This week on the Ghana Stock Exchange opened more quietly than last week, with turnover reaching 121,400 shares.
The heaviest trade was in Guinness Ghana Ltd, with a line of 99,600 shares traded at an unchanged 910 cedis. Neither Ghana Brewery Ltd (1900 cedis) nor Accra Brewery Ltd (650 cedis) were traded.
With trading worth over 90m cedis, GGL was not the most heavily traded stock by value. That honour was taken by the heavyweight Mobil Oil of Ghana which gave up Friday's gain of 200 cedis to close at 16,800 cedis on turnover of 6100 shares, worth over 102m cedis.
Unilever, where the Annual General Meeting, that may approve the share repurchase scheme, takes place on Wednesday 26th, fell 10 cedis to 1740, despite heavy demand for 418,400 shares. Trading was restricted to 3000 shares. A difficulty in Ghana is that there are no arbitrageurs, no individuals trading on their own account. This makes Ghana one of the most illiquid markets in the world - last year annual turnover amounted to just 4% of market capitalisation. Even the brokers are not in a position to sell short or buy in positions when orders for 400,000 shares or so emerge.
More signs of improvement in SSB Ltd as the share price ticked up 10 cedis to 1660 on turnover of 1500 shares with bids totalling 13,200 shares.
Ghana Commercial Bank and Standard Chartered Bank were traded at 1000 cedis and 24000 cedis respectively - both unchanged.
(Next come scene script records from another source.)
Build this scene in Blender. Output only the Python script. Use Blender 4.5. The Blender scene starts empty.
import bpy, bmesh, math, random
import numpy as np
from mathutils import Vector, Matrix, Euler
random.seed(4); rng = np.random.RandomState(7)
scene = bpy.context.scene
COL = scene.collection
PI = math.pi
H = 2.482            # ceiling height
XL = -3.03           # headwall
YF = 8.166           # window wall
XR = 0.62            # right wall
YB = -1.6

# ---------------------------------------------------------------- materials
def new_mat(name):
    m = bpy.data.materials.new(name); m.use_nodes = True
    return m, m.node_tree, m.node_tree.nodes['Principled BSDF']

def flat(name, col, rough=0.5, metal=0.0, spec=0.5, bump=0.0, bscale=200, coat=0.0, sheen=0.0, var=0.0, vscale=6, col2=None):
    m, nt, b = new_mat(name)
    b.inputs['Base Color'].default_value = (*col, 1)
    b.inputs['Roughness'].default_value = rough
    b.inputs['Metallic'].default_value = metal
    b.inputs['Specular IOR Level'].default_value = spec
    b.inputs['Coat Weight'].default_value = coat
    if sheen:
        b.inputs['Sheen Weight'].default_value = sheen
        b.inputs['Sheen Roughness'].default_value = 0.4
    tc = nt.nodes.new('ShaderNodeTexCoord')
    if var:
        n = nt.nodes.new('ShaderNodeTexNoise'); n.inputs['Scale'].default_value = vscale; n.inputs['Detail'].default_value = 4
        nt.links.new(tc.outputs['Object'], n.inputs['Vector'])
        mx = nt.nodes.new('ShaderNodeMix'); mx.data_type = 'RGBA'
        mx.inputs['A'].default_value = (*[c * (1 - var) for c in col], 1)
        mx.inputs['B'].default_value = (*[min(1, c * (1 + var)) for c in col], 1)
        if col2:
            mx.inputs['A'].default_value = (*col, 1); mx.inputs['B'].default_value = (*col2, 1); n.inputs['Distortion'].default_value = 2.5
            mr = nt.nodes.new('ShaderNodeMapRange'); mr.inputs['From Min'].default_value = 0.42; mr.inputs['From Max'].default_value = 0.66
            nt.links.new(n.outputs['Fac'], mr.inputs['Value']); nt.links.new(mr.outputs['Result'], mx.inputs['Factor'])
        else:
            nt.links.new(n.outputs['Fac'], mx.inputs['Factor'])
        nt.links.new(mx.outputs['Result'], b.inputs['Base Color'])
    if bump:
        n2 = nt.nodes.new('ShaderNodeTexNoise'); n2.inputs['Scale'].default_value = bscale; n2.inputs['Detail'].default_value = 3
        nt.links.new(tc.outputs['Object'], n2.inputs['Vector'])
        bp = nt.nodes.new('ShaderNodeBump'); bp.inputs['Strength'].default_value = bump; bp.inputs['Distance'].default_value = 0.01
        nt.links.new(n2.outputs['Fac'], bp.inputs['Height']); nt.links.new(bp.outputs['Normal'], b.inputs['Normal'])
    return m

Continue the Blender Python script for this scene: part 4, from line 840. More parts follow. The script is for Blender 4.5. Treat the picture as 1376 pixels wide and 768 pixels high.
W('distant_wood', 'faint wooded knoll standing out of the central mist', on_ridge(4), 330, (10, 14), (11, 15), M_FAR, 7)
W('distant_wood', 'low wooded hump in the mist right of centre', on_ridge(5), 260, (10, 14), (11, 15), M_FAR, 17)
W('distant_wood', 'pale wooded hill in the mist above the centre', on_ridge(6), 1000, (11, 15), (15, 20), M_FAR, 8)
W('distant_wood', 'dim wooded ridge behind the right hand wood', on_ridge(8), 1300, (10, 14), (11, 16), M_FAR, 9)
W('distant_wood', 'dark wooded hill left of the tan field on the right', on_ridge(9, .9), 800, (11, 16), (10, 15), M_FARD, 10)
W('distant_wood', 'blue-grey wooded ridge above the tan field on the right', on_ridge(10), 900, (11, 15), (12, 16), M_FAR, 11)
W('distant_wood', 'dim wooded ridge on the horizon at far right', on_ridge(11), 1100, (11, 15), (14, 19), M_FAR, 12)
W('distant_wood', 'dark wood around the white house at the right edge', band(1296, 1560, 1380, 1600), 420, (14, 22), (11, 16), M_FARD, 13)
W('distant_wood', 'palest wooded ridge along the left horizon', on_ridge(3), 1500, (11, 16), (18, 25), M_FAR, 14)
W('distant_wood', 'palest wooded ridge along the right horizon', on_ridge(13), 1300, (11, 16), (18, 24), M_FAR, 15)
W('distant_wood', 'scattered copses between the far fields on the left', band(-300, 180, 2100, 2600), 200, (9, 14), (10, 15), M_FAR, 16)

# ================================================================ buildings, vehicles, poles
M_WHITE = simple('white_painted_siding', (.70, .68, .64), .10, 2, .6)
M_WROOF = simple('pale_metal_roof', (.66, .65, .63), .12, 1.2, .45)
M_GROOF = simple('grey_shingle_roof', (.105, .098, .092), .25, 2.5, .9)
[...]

British American Tobacco of Ghana, the newly renamed Pioneer Tobacco Co, and UTC Estates brought the number of traded issues to 8, both closing unchanged at 380 cedis and 125 cedis respectively.
The "optimism index" rose to 5. GGL fell out as a constituent, but Aluworks Ltd and UTC_E moved in. Aggregate shares offered amounted to almost 2.1m, while shares bid amounted to 663,600.
There were no trades in the bond market.